Information provided —
━━━

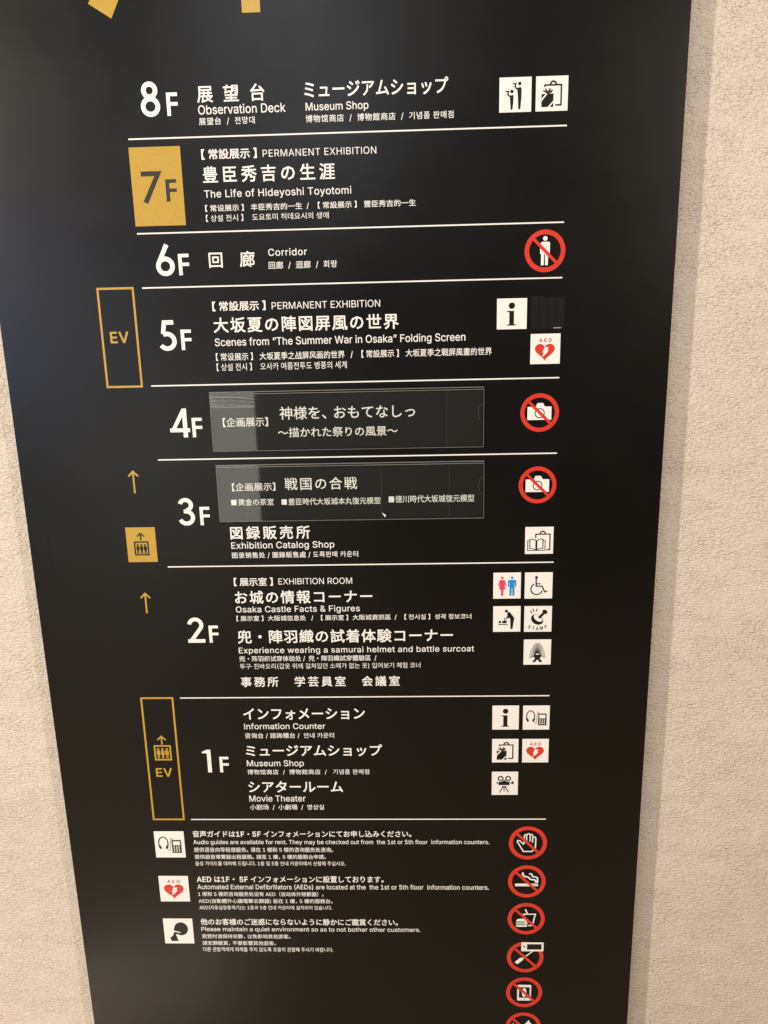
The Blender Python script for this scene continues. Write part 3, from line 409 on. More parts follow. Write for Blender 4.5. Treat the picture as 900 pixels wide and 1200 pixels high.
    ('b', 'q'): (0.445, [[616,-319,599,-308,589,-288,586,25,541,-14,471,-44,436,-50,346,-50,291,-39,221,-9,166,30,105,102,66,180,45,247,34,322,34,437,50,527,77,602,121,674,181,734,226,763,296,793,361,804,431,804,486,793,531,773,586,729,592,772,616,793,746,794,766,784,776,769,777,-288,766,-310,746,-320], [378,132,431,129,456,134,486,146,521,171,557,222,569,252,589,342,584,447,552,542,526,579,503,597,481,610,436,621,391,625,366,620,311,595,278,562,260,532,238,472,228,417,233,307,247,252,267,212,309,162,346,141]]),
    ('b', 'r'): (0.279, [[98,-33,78,-19,71,2,74,772,86,788,103,794,228,794,253,779,263,746,283,764,343,793,393,804,448,804,493,803,516,782,520,648,514,628,488,611,388,615,333,596,293,564,265,502,260,467,256,-13,244,-28,228,-34]]),
    ('b', 's'): (0.385, [[309,-50,249,-40,189,-18,119,29,77,76,50,131,37,176,42,206,54,217,79,227,194,247,219,228,234,189,269,150,329,128,404,128,454,145,491,176,502,201,497,226,479,249,454,264,224,325,144,369,99,415,74,459,62,501,62,596,70,626,104,688,174,752,229,780,289,797,329,803,404,803,459,798,515,781,589,738,647,671,679,601,677,566,664,550,639,540,534,519,511,531,476,591,444,617,404,629,349,629,299,614,266,591,252,556,257,531,269,515,309,493,540,431,589,407,629,378,665,336,689,281,696,251,695,171,682,126,659,80,614,29,574,0,525,-24,449,-46,409,-51]]),
    ('b', 't'): (0.248, [[290,-41,239,-31,180,-2,135,43,112,84,93,169,93,614,4,619,-15,633,-22,654,-21,759,-12,779,10,791,93,794,94,944,105,967,130,976,255,976,275,967,285,951,287,794,415,790,435,776,442,754,442,649,430,627,410,618,287,614,287,174,300,146,320,136,400,141,425,132,441,104,462,4,450,-23,420,-36,380,-43]]),
    ('b', 'u'): (0.430, [[318,-43,248,-27,193,1,163,25,117,82,82,162,71,232,71,757,80,782,103,794,228,794,248,784,258,769,260,297,274,217,298,175,348,144,413,134,475,152,515,182,538,215,556,272,556,757,565,782,588,794,718,794,738,784,748,767,748,-8,738,-25,718,-34,593,-34,567,-18,558,25,523,-4,458,-33,408,-44]]),
    ('b', 'v'): (0.410, [[317,-33,289,-8,4,738,2,768,12,785,32,794,172,794,195,782,207,759,387,254,409,308,569,752,585,782,607,794,747,794,773,778,778,748,483,-18,457,-34]]),
    ('b', 'w'): (0.587, [[268,-33,246,-18,227,32,22,708,11,758,14,772,26,788,48,794,173,794,193,789,204,778,335,312,343,304,471,772,488,789,503,794,648,791,668,768,793,304,801,312,814,368,922,758,933,779,958,794,1093,794,1113,785,1124,762,1118,728,898,2,879,-28,858,-35,738,-35,718,-29,706,-18,568,466,429,-18,403,-34]]),
    ('b', 'x'): (0.399, [[34,-33,10,-13,7,7,13,22,265,388,28,738,22,762,32,782,59,794,199,794,219,789,379,544,544,789,564,794,699,794,726,782,736,762,730,732,493,382,740,27,746,-3,736,-23,709,-35,574,-35,553,-28,508,32,379,235,206,-28,184,-35]]),
    ('b', 'y'): (0.410, [[132,-323,82,-312,62,-288,62,-263,89,-163,117,-137,192,-146,227,-130,257,-85,287,-3,2,741,4,772,17,788,37,794,172,794,197,779,384,262,387,254,397,272,582,779,607,794,747,794,767,785,779,762,776,742,441,-133,387,-229,322,-289,274,-313,222,-324]]),
    ('b', 'z'): (0.401, [[76,-33,59,-23,49,-3,49,92,55,112,439,607,81,614,66,626,59,643,59,758,66,779,81,791,96,794,676,791,691,779,697,762,698,658,692,638,322,152,691,146,706,134,712,118,713,2,706,-19,691,-31,676,-35]]),
    ('b', '0'): (0.473, [[403,-47,331,-31,252,9,181,74,134,144,87,264,71,339,61,434,61,589,76,704,103,801,147,894,196,959,248,1005,323,1044,413,1066,500,1064,583,1044,643,1015,715,954,759,894,802,804,830,704,845,579,845,429,825,289,799,204,769,139,725,74,655,9,578,-30,498,-48], [420,139,478,136,513,146,548,166,576,194,612,259,626,299,651,429,651,589,636,684,616,749,576,824,530,864,488,880,423,882,393,872,358,852,335,829,290,749,270,684,255,589,255,429,270,334,290,269,318,212,358,166,388,148]]),
    ('b', '1'): (0.473, [[145,-33,125,-19,118,2,119,112,134,137,155,144,388,148,388,822,383,827,200,691,170,686,148,698,139,718,140,862,160,890,259,962,370,1044,395,1049,555,1049,572,1042,584,1027,587,148,780,144,800,139,817,112,816,-8,802,-28,780,-35]]),
    ('b', '2'): (0.473, [[120,-33,103,-23,94,-3,93,98,99,118,538,587,591,673,606,742,591,807,555,850,505,876,435,886,365,865,327,837,299,788,286,718,270,696,250,690,130,691,108,702,99,722,99,782,110,832,141,903,165,939,210,985,250,1014,305,1041,365,1059,495,1064,595,1041,670,999,717,958,751,913,786,837,797,782,797,708,774,617,720,521,587,362,382,152,790,146,805,134,812,118,811,-8,797,-28,775,-35]]),
    ('b', '3'): (0.473, [[380,-47,265,-20,200,13,160,42,105,102,76,154,58,209,53,264,63,284,85,296,227,294,246,279,269,214,300,176,345,151,400,136,495,141,550,161,588,189,618,249,623,309,604,369,570,412,530,437,460,457,305,463,288,474,278,494,278,599,284,619,503,869,175,872,125,875,104,899,103,1019,113,1039,130,1049,745,1051,766,1044,781,1024,782,924,776,904,522,614,595,599,670,565,712,534,776,459,811,379,822,319,817,224,799,164,776,119,742,74,665,10,605,-20,525,-43,485,-48]]),
    ('b', '4'): (0.473, [[557,-33,539,-23,530,-3,527,176,77,176,54,188,45,212,45,322,58,352,464,1037,487,1049,622,1049,642,1040,652,1022,646,988,532,795,278,362,527,360,533,648,545,663,562,669,687,669,707,660,718,638,719,362,832,358,852,344,859,322,858,208,849,188,827,176,719,172,719,2,709,-23,687,-34]]),
    ('b', '5'): (0.473, [[387,-47,317,-32,262,-10,195,34,155,74,123,119,91,199,85,239,91,279,117,296,257,293,276,274,302,202,335,169,367,151,417,136,472,136,534,159,582,202,615,274,620,349,603,409,570,464,537,490,487,512,397,517,332,497,272,460,257,457,142,468,117,478,103,494,100,529,156,1024,165,1039,182,1049,262,1051,732,1051,757,1041,769,1019,769,904,759,884,742,873,334,869,312,671,377,694,412,701,507,701,592,679,642,655,679,629,739,569,763,534,797,461,814,389,814,269,808,229,781,154,739,89,674,24,572,-30,492,-48]]),
    ('b', '6'): (0.473, [[400,-47,318,-26,250,8,172,79,138,129,104,214,93,274,93,369,109,444,131,504,203,639,480,1041,505,1051,650,1049,673,1029,676,1009,671,994,443,664,530,661,615,638,676,604,735,550,778,484,806,399,812,269,800,209,783,159,745,92,700,42,640,-2,576,-31,530,-43,495,-48], [431,134,465,131,490,136,527,149,555,166,591,209,618,279,618,349,603,399,585,431,535,475,475,493,440,497,415,492,377,479,350,462,308,414,287,349,287,284,298,239,325,192,380,148]]),
    ('b', '7'): (0.473, [[187,-33,163,-13,163,17,593,867,127,870,107,876,96,888,90,908,90,1017,102,1040,127,1049,282,1049,787,1048,804,1037,813,1017,813,888,363,-13,347,-29,332,-34]]),
    ('b', '8'): (0.473, [[391,-47,331,-37,266,-15,190,29,126,92,102,129,81,179,70,229,69,304,87,384,129,459,186,516,214,534,161,587,127,644,110,704,105,784,116,844,135,894,164,939,221,995,296,1038,366,1059,411,1066,511,1063,596,1043,678,999,741,935,780,869,798,794,798,724,787,674,747,594,689,534,736,501,792,434,827,354,838,259,827,189,797,119,769,79,706,23,626,-20,571,-37,501,-48], [443,134,456,131,521,141,583,169,617,204,639,269,630,329,591,387,531,422,461,437,406,432,361,417,309,384,275,329,265,279,280,214,311,176,371,146], [413,619,481,616,536,635,569,659,589,689,599,719,604,764,589,814,571,841,531,868,486,882,446,887,366,865,326,831,303,779,303,724,311,696,331,662,366,635]]),
    ('b', '9'): (0.473, [[255,-33,240,-25,229,-8,236,27,461,352,385,356,295,379,223,418,162,478,136,518,109,577,93,653,93,752,104,807,136,888,180,949,210,980,265,1019,310,1041,365,1058,415,1064,505,1064,591,1042,670,999,717,958,756,908,795,822,811,748,811,648,785,541,731,428,432,-18,405,-34], [446,522,485,524,530,540,555,555,582,582,608,633,621,702,608,772,582,822,530,866,465,886,410,881,350,850,311,802,287,732,292,653,311,602,332,572,385,536]]),
    ('b', '.'): (0.208, [[162,-42,110,-16,80,19,65,59,66,114,87,155,122,190,157,205,222,205,252,195,293,159,312,124,317,64,298,14,257,-27,217,-43]]),
    ('b', ','): (0.208, [[68,-272,44,-251,41,-221,104,154,116,169,133,175,283,174,304,159,309,134,201,-251,189,-266,173,-273]]),
    ('b', '&'): (0.468, [[336,-47,261,-32,216,-15,136,37,75,109,52,154,40,194,34,229,34,299,52,374,99,449,219,559,160,639,137,684,120,739,119,849,137,909,161,950,196,991,226,1015,281,1043,356,1061,451,1061,501,1049,582,1009,647,939,671,891,682,839,680,769,660,699,616,632,566,582,490,524,646,337,659,384,665,454,681,475,701,481,811,481,826,478,841,465,847,449,848,369,836,304,810,229,778,174,902,24,907,9,905,-11,892,-26,876,-33,721,-33,701,-23,651,32,571,-15,481,-42,436,-48], [373,129,391,126,446,136,486,150,534,179,364,384,336,412,291,377,247,324,233,289,228,254,243,204,266,171,316,141], [368,674,378,674,459,739,479,769,489,799,489,819,471,861,426,883,391,887,351,873,328,854,313,824,308,789,317,754]]),
    ('b', '/'): (0.270, [[21,-186,-3,-165,-4,-135,321,1071,336,1092,356,1101,476,1100,500,1080,502,1045,176,-162,166,-178,146,-187]]),
    ('b', '('): (0.293, [[346,-225,331,-217,310,-189,247,-64,180,126,149,286,144,491,159,621,195,786,242,931,312,1081,346,1111,466,1113,481,1109,496,1097,502,1061,432,896,373,696,343,526,338,356,353,246,383,126,452,-64,500,-164,502,-194,491,-217,471,-226]]),
    ('b', ')'): (0.293, [[67,-225,46,-209,41,-179,130,26,170,146,200,281,210,376,210,456,200,556,165,731,110,906,43,1061,40,1081,50,1101,72,1112,204,1111,228,1091,291,966,338,836,368,721,399,536,404,461,399,301,378,171,328,6,286,-94,228,-204,212,-220,197,-226]]),
    ('b', '“'): (0.320, [[96,603,74,619,69,649,172,1019,183,1039,201,1050,311,1050,332,1034,337,1009,274,624,262,609,246,602], [341,603,319,619,314,644,422,1029,434,1044,451,1051,556,1050,579,1029,582,999,519,624,507,609,491,602]]),
    ('b', '”'): (0.320, [[96,603,72,624,69,654,132,1029,144,1044,161,1051,311,1050,332,1034,337,1009,229,624,217,609,201,602], [341,603,319,619,314,644,377,1029,389,1044,406,1051,556,1050,577,1034,582,1004,479,634,468,614,451,603]]),
    ('b', ' '): (0.188, []),
}

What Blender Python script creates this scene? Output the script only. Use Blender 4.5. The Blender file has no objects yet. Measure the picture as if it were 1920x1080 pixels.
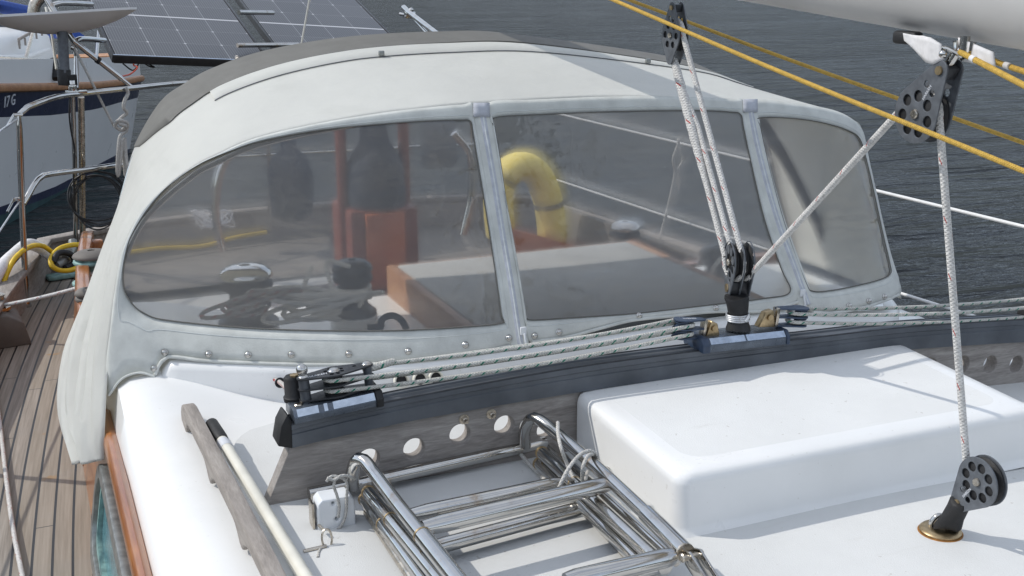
import bpy, bmesh, math, random
from mathutils import Vector, Matrix
random.seed(7)
V = Vector
SC = bpy.context.scene
COL = SC.collection
# ------------------------------------------------------------------ camera
FPX = 2139.0
PITCH = math.atan2(600.0, FPX)
YAW = math.atan2(960.0, math.hypot(FPX, 600.0))
CAM = V((0, 0, 1.0))
FW = V((math.sin(YAW)*math.cos(PITCH), math.cos(YAW)*math.cos(PITCH), -math.sin(PITCH)))
RT = V((math.cos(YAW), -math.sin(YAW), 0))
UP = RT.cross(FW)
def ray(px, py): return FW + RT*((px-960)/FPX) - UP*((py-540)/FPX)
def P(px, py, X=None, Y=None, Z=None):
    """world point seen at photo pixel (px, py) on the plane X=, Y= or Z="""
    d = ray(px, py)
    if X is not None: t = (X-CAM.x)/d.x
    elif Y is not None: t = (Y-CAM.y)/d.y
    else: t = (Z-CAM.z)/d.z
    return CAM + d*t
cd = bpy.data.cameras.new('camera'); cam = bpy.data.objects.new('camera', cd); COL.objects.link(cam)
cd.sensor_width = 36; cd.lens = FPX*36/1920; cd.clip_start = .05; cd.clip_end = 6000
M = Matrix((RT, UP, -FW)).transposed().to_4x4(); M.translation = CAM
cam.matrix_world = M
SC.camera = cam
# ------------------------------------------------------------------ helpers
def lerp(a, b, t): return a + (b-a)*t
def spline(pts, n):
    pts = [V(p) for p in pts]
    if len(pts) < 3: return [pts[0].lerp(pts[-1], i/n) for i in range(n+1)]
    L = [0]
    for a, b in zip(pts, pts[1:]): L.append(L[-1]+max((b-a).length, 1e-6))
    out = []
    q = [pts[0]*2-pts[1]] + pts + [pts[-1]*2-pts[-2]]
    k = 0
    for i in range(n+1):
        s = L[-1]*i/n
        while k < len(pts)-2 and s > L[k+1]: k += 1
        t = (s-L[k])/(L[k+1]-L[k]); t = min(max(t, 0), 1)
        p0, p1, p2, p3 = q[k], q[k+1], q[k+2], q[k+3]
        d1, d2 = L[k+1]-L[k], 0
        h = (L[k+1]-L[k])
        lp = (p1-p0).length or 1e-6; ln = (p3-p2).length or 1e-6
        m1 = (p2-p0)/(h+lp)*h; m2 = (p3-p1)/(h+ln)*h
        out.append(p1*(2*t**3-3*t*t+1)+m1*(t**3-2*t*t+t)+p2*(-2*t**3+3*t*t)+m2*(t**3-t*t))
    return out
def frame(axis):
    a = V(axis).normalized()
    u = a.cross(V((0, 0, 1)))
    if u.length < .05: u = a.cross(V((1, 0, 0)))
    u.normalize(); return u, u.cross(a).normalized() * -1, a
class MB:
    def __init__(s): s.v = []; s.f = []; s.uv = {}; s.m = {}
    def add(s, vs, fs, mi=None):
        o = len(s.v); s.v += [V(x) for x in vs]
        for f in fs:
            if mi: s.m[len(s.f)] = mi
            s.f.append([o+i for i in f])
        return s
    def tube(s, pts, r, n=10, cap=True, closed=False, scale=None, mi=None):
        pts = [V(p) for p in pts]; N = len(pts)
        rs = r if isinstance(r, (list, tuple)) else [r]*N
        u = None; o = len(s.v); ln = 0; us = []
        for i, p in enumerate(pts):
            if closed: t = pts[(i+1) % N]-pts[i-1]
            else: t = pts[min(i+1, N-1)]-pts[max(i-1, 0)]
            t = t.normalized() if t.length > 1e-9 else V((0, 0, 1))
            if u is None: u = frame(t)[0]
            u = (u - t*u.dot(t)).normalized(); w = t.cross(u)
            if i: ln += (p-pts[i-1]).length
            us.append(ln)
            sx, sy = scale or (1, 1)
            for k in range(n):
                a = 2*math.pi*k/n
                s.v.append(p + (u*math.cos(a)*sx + w*math.sin(a)*sy)*rs[i])
        for i in range(N if closed else N-1):
            j = (i+1) % N
            for k in range(n):
                k2 = (k+1) % n
                u0 = us[i]; u1 = us[j] if j else ln+(pts[0]-pts[-1]).length
                if mi: s.m[len(s.f)] = mi
                s.uv[len(s.f)] = [(u0, k/n), (u0, (k+1)/n), (u1, (k+1)/n), (u1, k/n)]
                s.f.append([o+i*n+k, o+i*n+k2, o+j*n+k2, o+j*n+k])
        if cap and not closed:
            s.f.append([o+k for k in range(n)][::-1]); s.f.append([o+(N-1)*n+k for k in range(n)])
        return s
    def box(s, c, size, R=None, mi=None):
        c = V(c); vs = []
        ax = R or (V((1, 0, 0)), V((0, 1, 0)), V((0, 0, 1)))
        for i in (-1, 1):
            for j in (-1, 1):
                for k in (-1, 1):
                    vs.append(c + ax[0]*(size[0]/2*i)+ax[1]*(size[1]/2*j)+ax[2]*(size[2]/2*k))
        return s.add(vs, [(0, 1, 3, 2), (4, 6, 7, 5), (0, 4, 5, 1), (2, 3, 7, 6), (0, 2, 6, 4), (1, 5, 7, 3)], mi)
    def lathe(s, o, axis, prof, n=24, a0=0, mi=None):
        u, w, a = frame(axis); o = V(o); vs = []; fs = []
        for (r, h) in prof:
            for k in range(n):
                t = 2*math.pi*k/n+a0
                vs.append(o+a*h+(u*math.cos(t)+w*math.sin(t))*max(r, 1e-5))
        for i in range(len(prof)-1):
            for k in range(n):
                k2 = (k+1) % n
                fs.append((i*n+k, i*n+k2, (i+1)*n+k2, (i+1)*n+k))
        fs.append(list(range(n))[::-1]); fs.append([(len(prof)-1)*n+k for k in range(n)])
        return s.add(vs, fs, mi)
    def ball(s, c, r, n=12, sq=(1, 1, 1)):
        vs = []; fs = []; c = V(c)
        for i in range(n//2+1):
            th = math.pi*i/(n//2)
            for k in range(n):
                ph = 2*math.pi*k/n
                vs.append(c+V((math.sin(th)*math.cos(ph)*sq[0], math.sin(th)*math.sin(ph)*sq[1], math.cos(th)*sq[2]))*r)
        for i in range(n//2):
            for k in range(n):
                fs.append((i*n+k, (i+1)*n+k, (i+1)*n+(k+1) % n, i*n+(k+1) % n))
        return s.add(vs, fs)
    def prism(s, loop, vec, mi=None):
        loop = [V(p) for p in loop]; n = len(loop); vec = V(vec)
        return s.add(loop+[p+vec for p in loop], [list(range(n))[::-1], list(range(n, 2*n))] +
                     [(i, (i+1) % n, n+(i+1) % n, n+i) for i in range(n)], mi)
    def grid(s, rows, mi=None, closed=False):
        n = len(rows[0]); vs = [p for r in rows for p in r]; fs = []
        for i in range(len(rows)-1):
            for k in range(n if closed else n-1):
                fs.append((i*n+k, i*n+(k+1) % n, (i+1)*n+(k+1) % n, (i+1)*n+k))
        return s.add(vs, fs, mi)
    def place(s, vf, o, ex, ey, ez, mi=None):
        o = V(o); return s.add([o+ex*p[0]+ey*p[1]+ez*p[2] for p in vf[0]], vf[1], mi)
    def obj(s, name, mat, parent=None, bevel=0, smooth=40, solid=0, weld=False, seg=2):
        me = bpy.data.meshes.new(name)
        root = parent
        while root is not None and root.parent is not None: root = root.parent
        off = V(root.location) if root is not None else V((0, 0, 0))
        me.from_pydata([p-off for p in s.v], [], s.f)
        if s.uv:
            uvl = me.uv_layers.new(name='UVMap')
            for fi, p in enumerate(me.polygons):
                c = s.uv.get(fi)
                if c:
                    for li, q in zip(p.loop_indices, c): uvl.data[li].uv = q
        for m in (mat if isinstance(mat, (list, tuple)) else [mat]): me.materials.append(m)
        for fi, mi in s.m.items(): me.polygons[fi].material_index = mi
        bm = bmesh.new(); bm.from_mesh(me)
        if weld: bmesh.ops.remove_doubles(bm, verts=bm.verts, dist=1e-5)
        if bevel:
            ed = [e for e in bm.edges if len(e.link_faces) == 2 and e.calc_face_angle(0) > .6]
            bmesh.ops.bevel(bm, geom=ed, offset=bevel, segments=seg, profile=.5, affect='EDGES', clamp_overlap=True)
        bmesh.ops.recalc_face_normals(bm, faces=bm.faces)
        bm.to_mesh(me); bm.free()
        for p in me.polygons: p.use_smooth = True
        if smooth is not None: me.set_sharp_from_angle(angle=math.radians(smooth))
        o = bpy.data.objects.new(name, me); COL.objects.link(o)
        if parent is not None: o.parent = parent
        if solid:
            md = o.modifiers.new('thickness', 'SOLIDIFY'); md.thickness = solid; md.offset = -1
        return o
def tag(o, label, cat, group=None):
    o['label'] = label; o['category'] = cat
    if group: o['group'] = group
    return o
def struct(o, kind='structure'): o['kind'] = kind; return o
def thing(name, label, cat, loc=(0, 0, 0), group=None):
    o = bpy.data.objects.new(name, None); COL.objects.link(o); o.location = loc; o.empty_display_size = .05
    return tag(o, label, cat, group)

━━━

Exercise task —
Wherever "Python" shows up in a line, copy that line.

Expected answer —
The Blender Python script for this scene continues. Write part 3, from line 409 on. More parts follow. Write for Blender 4.5. Treat the picture as 900 pixels wide and 1200 pixels high.
What Blender Python script creates this scene? Output the script only. Use Blender 4.5. The Blender file has no objects yet. Measure the picture as if it were 1920x1080 pixels.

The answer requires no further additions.